Es obvio que quien invierte en un país o compra bonos de su deuda quiere asegurarse que sus derechos estarán bien protegidos, habida cuenta de las periódicas catástrofes económicas que padeció la Argentina y muy especialmente la del colapso de la convertibilidad y el subsecuente corralito. Pero en los contratos respectivos no se incluyeron algunas salvaguardas que impidieran que el país quedase inerme frente a (eventualmente) hostiles tribunales extranjeros. Por ejemplo, estableciendo que si se llegaba a lograr una aceptación de los dos tercios de los bonistas a la propuesta del gobierno esto inhabilitaría cualquier apelación ante un tribunal extranjero. Eso no se hizo y ahora hay que afrontar las consecuencias. Tercero: mediante el Plan Brady, implementado entre 1992 y 1993, y en virtud del cual la deuda que había sido contraída con un número relativamente pequeño y claramente identificable de acreedores bancarios y financieros se atomizó por completo, distribuyéndose entre centenares de miles de pequeños ahorristas de algunos países desarrollados, especialmente Alemania, Italia y Japón. Cuarto, la renegociación de la deuda, con una quita de alrededor del 65 por ciento, iniciada en el 2005 por el gobierno de Néstor Kirchner (con Roberto Lavagna como Ministro de Economía) y reabierta una vez más en el 2010, ya con Cristina Fernández de Kirchner como presidenta fue altamente exitosa porque logró que casi un 93 por ciento de los bonistas aceptaran los términos del acuerdo. Sin embargo, una cláusula del contrato, y este fue el error, aseguraba para todos los bonistas idéntico tratamiento, lo que puso en manos de quienes no aceptaron la oferta de la Casa Rosada (precisamente, los fondos buitre) la posibilidad de aferrarse a dicha cláusula y exigir el pago íntegro del bono.
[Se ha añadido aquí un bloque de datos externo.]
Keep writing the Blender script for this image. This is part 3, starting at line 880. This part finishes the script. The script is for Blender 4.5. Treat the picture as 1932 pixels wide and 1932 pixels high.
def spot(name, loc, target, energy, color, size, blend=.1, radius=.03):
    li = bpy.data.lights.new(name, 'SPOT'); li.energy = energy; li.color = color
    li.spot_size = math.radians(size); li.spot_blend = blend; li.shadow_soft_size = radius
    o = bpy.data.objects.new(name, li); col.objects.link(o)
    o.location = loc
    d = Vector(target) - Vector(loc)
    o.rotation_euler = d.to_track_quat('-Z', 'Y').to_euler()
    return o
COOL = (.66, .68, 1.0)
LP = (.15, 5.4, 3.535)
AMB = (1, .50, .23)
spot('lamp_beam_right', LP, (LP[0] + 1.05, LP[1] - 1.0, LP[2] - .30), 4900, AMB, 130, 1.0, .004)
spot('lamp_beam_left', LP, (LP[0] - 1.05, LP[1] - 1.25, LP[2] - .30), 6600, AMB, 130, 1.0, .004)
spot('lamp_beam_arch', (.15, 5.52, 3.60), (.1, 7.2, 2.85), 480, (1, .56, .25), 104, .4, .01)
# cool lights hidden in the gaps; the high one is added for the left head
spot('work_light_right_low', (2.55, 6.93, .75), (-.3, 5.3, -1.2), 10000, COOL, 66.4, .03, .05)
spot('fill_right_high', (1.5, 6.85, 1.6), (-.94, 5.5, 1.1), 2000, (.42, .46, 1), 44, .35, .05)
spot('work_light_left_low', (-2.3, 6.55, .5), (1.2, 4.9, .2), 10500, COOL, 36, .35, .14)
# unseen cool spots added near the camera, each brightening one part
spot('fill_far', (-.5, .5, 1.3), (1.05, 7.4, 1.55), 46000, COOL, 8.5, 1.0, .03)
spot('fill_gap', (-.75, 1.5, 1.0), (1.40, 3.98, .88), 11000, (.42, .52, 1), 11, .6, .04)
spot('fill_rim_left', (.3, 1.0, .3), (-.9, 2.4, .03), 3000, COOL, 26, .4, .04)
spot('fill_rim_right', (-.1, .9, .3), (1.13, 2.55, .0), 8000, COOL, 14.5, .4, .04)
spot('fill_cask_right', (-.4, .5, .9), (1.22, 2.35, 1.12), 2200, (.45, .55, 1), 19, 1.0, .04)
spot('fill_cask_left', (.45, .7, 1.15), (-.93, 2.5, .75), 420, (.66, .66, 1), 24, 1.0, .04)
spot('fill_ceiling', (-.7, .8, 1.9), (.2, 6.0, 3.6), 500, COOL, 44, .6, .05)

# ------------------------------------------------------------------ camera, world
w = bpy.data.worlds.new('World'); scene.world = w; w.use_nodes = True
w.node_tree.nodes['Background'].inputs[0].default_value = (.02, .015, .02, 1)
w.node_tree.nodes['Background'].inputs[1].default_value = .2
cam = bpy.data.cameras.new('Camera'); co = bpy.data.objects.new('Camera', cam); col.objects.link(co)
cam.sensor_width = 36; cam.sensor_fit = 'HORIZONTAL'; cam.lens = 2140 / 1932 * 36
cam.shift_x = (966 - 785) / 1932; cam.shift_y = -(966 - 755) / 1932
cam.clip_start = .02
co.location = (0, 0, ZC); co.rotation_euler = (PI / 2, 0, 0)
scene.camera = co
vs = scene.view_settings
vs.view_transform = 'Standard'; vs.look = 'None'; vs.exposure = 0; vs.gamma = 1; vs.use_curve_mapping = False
Para ello contaron con la inestimable colaboración del juez Griesa que con una interpretación sumamente discutible, aferrada más a la letra que al espíritu del contrato, le otorgó a una ínfima minoría un privilegio de veto que en una negociación entre privados, digamos entre una empresa y sus accionistas, habría sido ilegal. En el derecho comercial estadounidense, por ejemplo, una restructuración de deuda que cuente con el apoyo de los dos tercios de los acreedores tiene efectos obligatorios para la totalidad de los mismos. No ocurre otro tanto en el derecho internacional, donde una minoría del 1 por ciento, o inclusive menos, puede poner en jaque un arreglo consensuado por casi el 93 por ciento, como en el caso argentino. Por eso son muchas las instituciones y expertos (el FMI, el Banco Mundial, la misma Anne Krueger, que criticó la inflexibilidad de los fondos buitres y la jurisprudencia sentada por Griesa) que han cuestionado duramente la decisión del juez neoyorkino, ya que pone en peligro las restructuraciones de deudas futuras en un ambiente internacional en donde hay por lo menos cincuenta países fuertemente endeudados y quienes más lo están son las principales potencias económicas del planeta. Entre los más agobiados por la deuda se encuentran Japón (deuda/PIB= 245.5 %), Estados Unidos (106 %), Reino Unido (90.6 %) a los cuales hay que agregar Italia, Irlanda, Portugal, España y Francia. A partir del precedente sentado por la decisión de Griesa, ¿cómo harán los gobiernos de estos países para reestructurar una enorme deuda que, además, no cesa de crecer? ¿Saciarán su voracidad los fondos buitre con la Argentina, o irán también por los bonos de las otras restructuraciones?